══ Material provided ══

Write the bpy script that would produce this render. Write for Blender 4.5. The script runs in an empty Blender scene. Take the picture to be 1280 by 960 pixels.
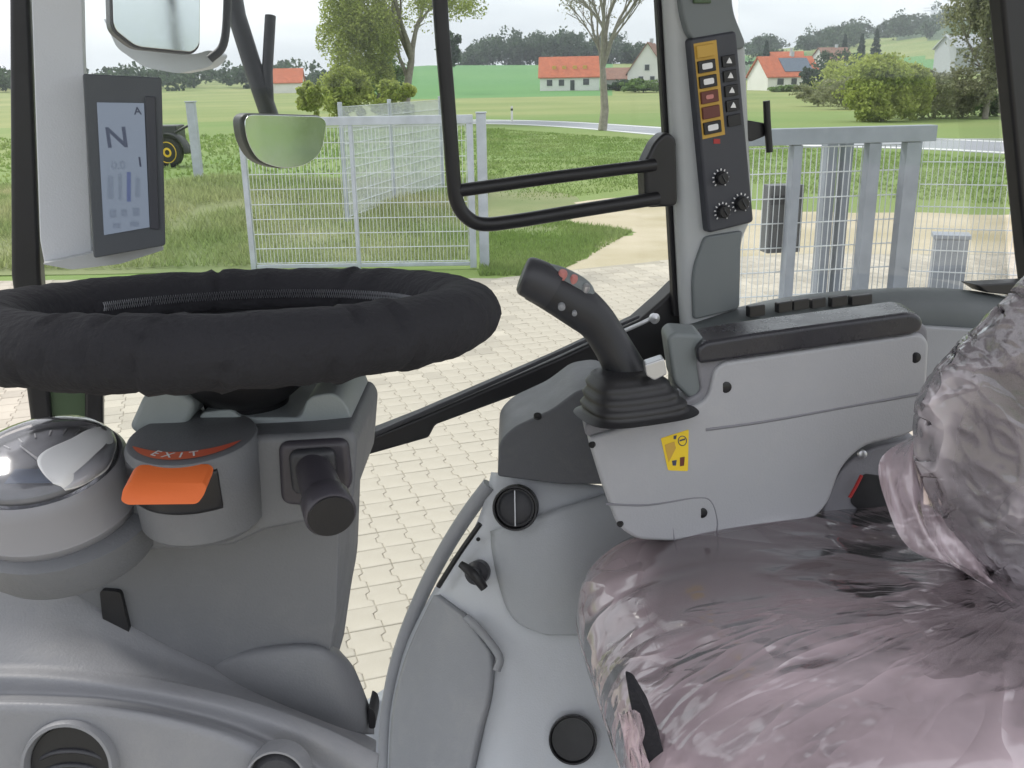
import bpy, bmesh, math, random
import numpy as np
from mathutils import Vector, Matrix, noise
R = math.radians
random.seed(7); rng = np.random.default_rng(7)
SC = bpy.context.scene
COL = SC.collection

# ------------------------------------------------------------------ camera, world, sun, exposure
CAM_H, PITCH, ROLL, FPX = 2.46, R(17.4), R(-1.0), 1200.0
cd = bpy.data.cameras.new('camera'); cam = bpy.data.objects.new('camera', cd); COL.objects.link(cam)
cd.sensor_width = 36; cd.lens = 36*FPX/1280; cd.clip_start = 0.02; cd.clip_end = 8000
CM = Matrix.Rotation(math.pi/2-PITCH, 3, 'X') @ Matrix.Rotation(ROLL, 3, 'Z')
cam.matrix_world = Matrix.Translation((0, 0, CAM_H)) @ CM.to_4x4()
SC.camera = cam
w = bpy.data.worlds.new('World'); SC.world = w; w.use_nodes = True
nt = w.node_tree; N = nt.nodes; L = nt.links
bg = N['Background']; bg.inputs['Strength'].default_value = 0.1
SUN_EL, SUN_AZ = R(48), R(-55)      # azimuth measured from +Y towards +X
sky = N.new('ShaderNodeTexSky'); sky.sky_type = 'NISHITA'; sky.sun_disc = False
sky.sun_elevation = SUN_EL; sky.sun_rotation = SUN_AZ; sky.air_density = 1.0; sky.dust_density = 2.0
tc = N.new('ShaderNodeTexCoord'); mp = N.new('ShaderNodeMapping'); mp.inputs['Scale'].default_value = (1, 1, 4.5)
ns = N.new('ShaderNodeTexNoise'); ns.inputs['Scale'].default_value = 2.6; ns.inputs['Detail'].default_value = 6; ns.inputs['Roughness'].default_value = .55
rp = N.new('ShaderNodeValToRGB')
rp.color_ramp.elements[0].position = .34; rp.color_ramp.elements[0].color = (5.6, 5.75, 6.2, 1)
rp.color_ramp.elements[1].position = .62; rp.color_ramp.elements[1].color = (8.8, 8.8, 9.0, 1)
mx = N.new('ShaderNodeMix'); mx.data_type = 'RGBA'; mx.inputs[0].default_value = .88
L.new(tc.outputs['Generated'], mp.inputs['Vector']); L.new(mp.outputs['Vector'], ns.inputs['Vector'])
L.new(ns.outputs['Fac'], rp.inputs['Fac']); L.new(sky.outputs['Color'], mx.inputs[6]); L.new(rp.outputs['Color'], mx.inputs[7])
L.new(mx.outputs[2], bg.inputs['Color'])
sd = bpy.data.lights.new('sun', 'SUN'); sd.energy = 1.5; sd.angle = R(14); sd.color = (1, .96, .9)
sun = bpy.data.objects.new('sun', sd); COL.objects.link(sun)
sdir = Vector((math.sin(SUN_AZ)*math.cos(SUN_EL), math.cos(SUN_AZ)*math.cos(SUN_EL), math.sin(SUN_EL)))
sun.rotation_euler = sdir.to_track_quat('Z', 'Y').to_euler(); sun.location = (-20, 20, 30)
SC.view_settings.view_transform = 'Standard'; SC.view_settings.look = 'None'
SC.view_settings.exposure = 0.95; SC.view_settings.gamma = 1.0
SC.cycles.max_bounces = 8; SC.cycles.diffuse_bounces = 4; SC.cycles.transparent_max_bounces = 16
SC.cycles.use_denoising = True

# ------------------------------------------------------------------ survey helpers: sight line of a photo pixel -> place in the world
CAMP = Vector((0, 0, CAM_H))
def ray(px, py): return CM @ Vector(((px-640)/FPX, -(py-480)/FPX, -1.0))
def P(px, py, Y):
    d = ray(px, py); return CAMP + d*(Y/d.y)
def G(px, py, z=0.0):
    d = ray(px, py); return CAMP + d*((z-CAM_H)/d.z)
WA = Vector((-.625, 1.25, 0)); WD = Vector((math.cos(R(20)), math.sin(R(20)), 0)); WN = Vector((math.sin(R(20)), -math.cos(R(20)), 0))   # right wall of the cab, normal to the inside
def Wp(px, py, off=0.0):
    d = ray(px, py); a = WA + WN*off
    t = (a-CAMP).dot(WN)/d.dot(WN); return CAMP + d*t

# ------------------------------------------------------------------ materials
def mat(name, col, rough=.5, metal=0, dust=0, var=.08, vscale=6, bump=0, bscale=300, spec=.5, coat=0, col2=None, island=0, sub=None, dist=.002):
    m = bpy.data.materials.new(name); m.use_nodes = True
    t = m.node_tree; b = t.nodes['Principled BSDF']
    b.inputs['Roughness'].default_value = rough; b.inputs['Metallic'].default_value = metal
    b.inputs['Specular IOR Level'].default_value = spec; b.inputs['Coat Weight'].default_value = coat
    geo = t.nodes.new('ShaderNodeTexCoord')
    n1 = t.nodes.new('ShaderNodeTexNoise'); n1.inputs['Scale'].default_value = vscale; n1.inputs['Detail'].default_value = 5
    t.links.new(geo.outputs['Object'], n1.inputs['Vector'])
    r = t.nodes.new('ShaderNodeValToRGB')
    c2 = col2 or tuple(min(1, c*(1+var)) for c in col); c1 = col if col2 else tuple(c*(1-var) for c in col)
    r.color_ramp.elements[0].position = .3; r.color_ramp.elements[0].color = (*c1, 1)
    r.color_ramp.elements[1].position = .7; r.color_ramp.elements[1].color = (*c2, 1)
    t.links.new(n1.outputs['Fac'], r.inputs['Fac']); out = r.outputs['Color']
    if island:
        g = t.nodes.new('ShaderNodeNewGeometry'); h = t.nodes.new('ShaderNodeHueSaturation')
        mr = t.nodes.new('ShaderNodeMapRange'); mr.inputs['To Min'].default_value = 1-island; mr.inputs['To Max'].default_value = 1+island
        t.links.new(g.outputs['Random Per Island'], mr.inputs['Value']); t.links.new(mr.outputs[0], h.inputs['Value'])
        t.links.new(out, h.inputs['Color']); out = h.outputs['Color']
    if dust:
        n4 = t.nodes.new('ShaderNodeTexNoise'); n4.inputs['Scale'].default_value = 11; n4.inputs['Detail'].default_value = 9; n4.inputs['Roughness'].default_value = .72; n4.inputs['Distortion'].default_value = .6; t.links.new(geo.outputs['Object'], n4.inputs['Vector'])
        m4 = t.nodes.new('ShaderNodeMapRange'); m4.inputs['From Min'].default_value = .5; m4.inputs['From Max'].default_value = .75; m4.inputs['To Min'].default_value = 0; m4.inputs['To Max'].default_value = dust; t.links.new(n4.outputs['Fac'], m4.inputs['Value'])
        x4 = t.nodes.new('ShaderNodeMix'); x4.data_type = 'RGBA'; x4.inputs[7].default_value = (.56, .53, .48, 1); t.links.new(m4.outputs[0], x4.inputs[0]); t.links.new(out, x4.inputs[6]); out = x4.outputs[2]
    t.links.new(out, b.inputs['Base Color'])
    if rough < .6:
        n3 = t.nodes.new('ShaderNodeTexNoise'); n3.inputs['Scale'].default_value = 9; n3.inputs['Detail'].default_value = 7; n3.inputs['Roughness'].default_value = .7; t.links.new(geo.outputs['Object'], n3.inputs['Vector'])
        m3 = t.nodes.new('ShaderNodeMapRange'); m3.inputs['From Min'].default_value = .3; m3.inputs['From Max'].default_value = .7; m3.inputs['To Min'].default_value = max(.05, rough-.09); m3.inputs['To Max'].default_value = rough+.12
        t.links.new(n3.outputs['Fac'], m3.inputs['Value']); t.links.new(m3.outputs[0], b.inputs['Roughness'])
    if bump:
        n2 = t.nodes.new('ShaderNodeTexNoise'); n2.inputs['Scale'].default_value = bscale; n2.inputs['Detail'].default_value = 3
        t.links.new(geo.outputs['Object'], n2.inputs['Vector'])
        bp = t.nodes.new('ShaderNodeBump'); bp.inputs['Strength'].default_value = bump; bp.inputs['Distance'].default_value = dist
        t.links.new(n2.outputs['Fac'], bp.inputs['Height']); t.links.new(bp.outputs['Normal'], b.inputs['Normal'])
    return m
def leaf(name, col, col2, vscale, island, tl=.45, **k):
    m = mat(name, col, .75, col2=col2, vscale=vscale, island=island); t = m.node_tree; b = t.nodes['Principled BSDF']
    tr = t.nodes.new('ShaderNodeBsdfTranslucent'); mi = t.nodes.new('ShaderNodeMixShader'); mi.inputs[0].default_value = tl
    t.links.new(b.inputs['Base Color'].links[0].from_socket, tr.inputs['Color']); t.links.new(b.outputs[0], mi.inputs[1]); t.links.new(tr.outputs[0], mi.inputs[2]); t.links.new(mi.outputs[0], t.nodes['Material Output'].inputs['Surface'])
    return m
def emit(name, col, s):
    m = bpy.data.materials.new(name); m.use_nodes = True; b = m.node_tree.nodes['Principled BSDF']
    b.inputs['Base Color'].default_value = (*[c*.3 for c in col], 1); b.inputs['Emission Color'].default_value = (*col, 1); b.inputs['Emission Strength'].default_value = s; b.inputs['Roughness'].default_value = .35
    return m
def glassmat(name, tint, gl, rough=.02, ior=1.45, diff=None, dfac=0):
    m = bpy.data.materials.new(name); m.use_nodes = True; t = m.node_tree
    t.nodes.remove(t.nodes['Principled BSDF']); o = t.nodes['Material Output']
    tr = t.nodes.new('ShaderNodeBsdfTransparent'); tr.inputs['Color'].default_value = (*tint, 1)
    g = t.nodes.new('ShaderNodeBsdfGlossy'); g.inputs['Roughness'].default_value = rough
    lw = t.nodes.new('ShaderNodeFresnel'); lw.inputs['IOR'].default_value = ior
    mu = t.nodes.new('ShaderNodeMath'); mu.operation = 'MULTIPLY'; mu.inputs[1].default_value = gl
    mi = t.nodes.new('ShaderNodeMixShader')
    t.links.new(lw.outputs[0], mu.inputs[0]); t.links.new(mu.outputs[0], mi.inputs[0]); t.links.new(tr.outputs[0], mi.inputs[1]); t.links.new(g.outputs[0], mi.inputs[2])
    t.links.new(mi.outputs[0], o.inputs['Surface'])
    return m
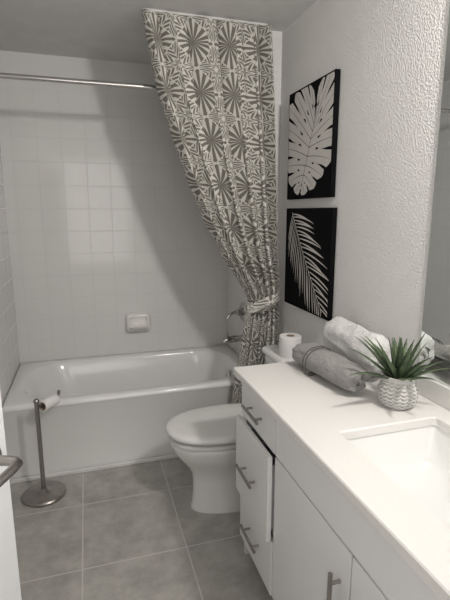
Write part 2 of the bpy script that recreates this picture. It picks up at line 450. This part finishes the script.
def drawer(z0,z1,out,hz):
    d=box("drawer",FX-out,FX-out+.018,1.313,1.660,z0,z1,white,van,bevel=.002)
    V,F=merge(bd(FX-out+.0185,1.05,1.335,1.347,z0+.03,z1-.05),bd(FX-out+.0185,1.05,1.628,1.640,z0+.03,z1-.05),bd(FX-out+.0185,1.05,1.348,1.627,z0+.03,z0+.042))
    mesh("drawer_box",V,F,white,d)
    pull(d,(FX-out-.03,1.405,hz),(FX-out-.03,1.565,hz),.031)
drawer(.676,.826,0,.752)
drawer(.335,.668,.024,.500)
drawer(.105,.330,.004,.222)
box("drawer",FX,FX+.018,.353,1.307,.678,.826,white,van,bevel=.002)["label"]="plain false front without a handle"
box("drawer",FX,FX+.018,-.09,.348,.678,.826,white,van,bevel=.002)
for ya,yb,hy in ((.833,1.307,.875),(.353,.828,.785),(-.09,.348,.30)):
    dd=box("door",FX,FX+.018,ya,yb,.105,.670,white,van,bevel=.002)
    pull(dd,(FX-.03,hy,.425),(FX-.03,hy,.590),.031)

ct=[]
ox0,ox1,oy0,oy1=.556,1.117,-.12,1.702
hx0,hx1,hy0,hy1=.680,1.025,.48,1.074
for (e,z) in ((.0,.836),(.0,.860),(.003,.864)):
    ct.append(rrect(ox0+e,ox1-e,oy0+e,oy1-e,.004,z))
ct+= [rrect(hx0-.003,hx1+.003,hy0-.003,hy1+.003,.016,.864),rrect(hx0,hx1,hy0,hy1,.013,.861),rrect(hx0,hx1,hy0,hy1,.013,.836)]
c=loft("countertop",ct,quartz,closed=True,auto=30); tag(c,"off-white quartz countertop with sink cutout on the vanity","countertop")
c=box("backsplash",1.100,1.1185,-.12,1.700,.8645,.935,quartz,bevel=.002); tag(c,"low quartz backsplash strip along the wall","backsplash")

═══

> _Required task_: All lines from the start of the entries above through the line containing "COL = SC.collection" are to be given again exactly; the pictures are not.

> _Solution for this task_:
Write the bpy script that would produce this render. Write for Blender 4.5. The script runs in an empty Blender scene. Take the picture to be 1280 by 960 pixels.
import bpy, bmesh, math, random
import numpy as np
from mathutils import Vector, Matrix, noise
R = math.radians
random.seed(7); rng = np.random.default_rng(7)
SC = bpy.context.scene
COL = SC.collection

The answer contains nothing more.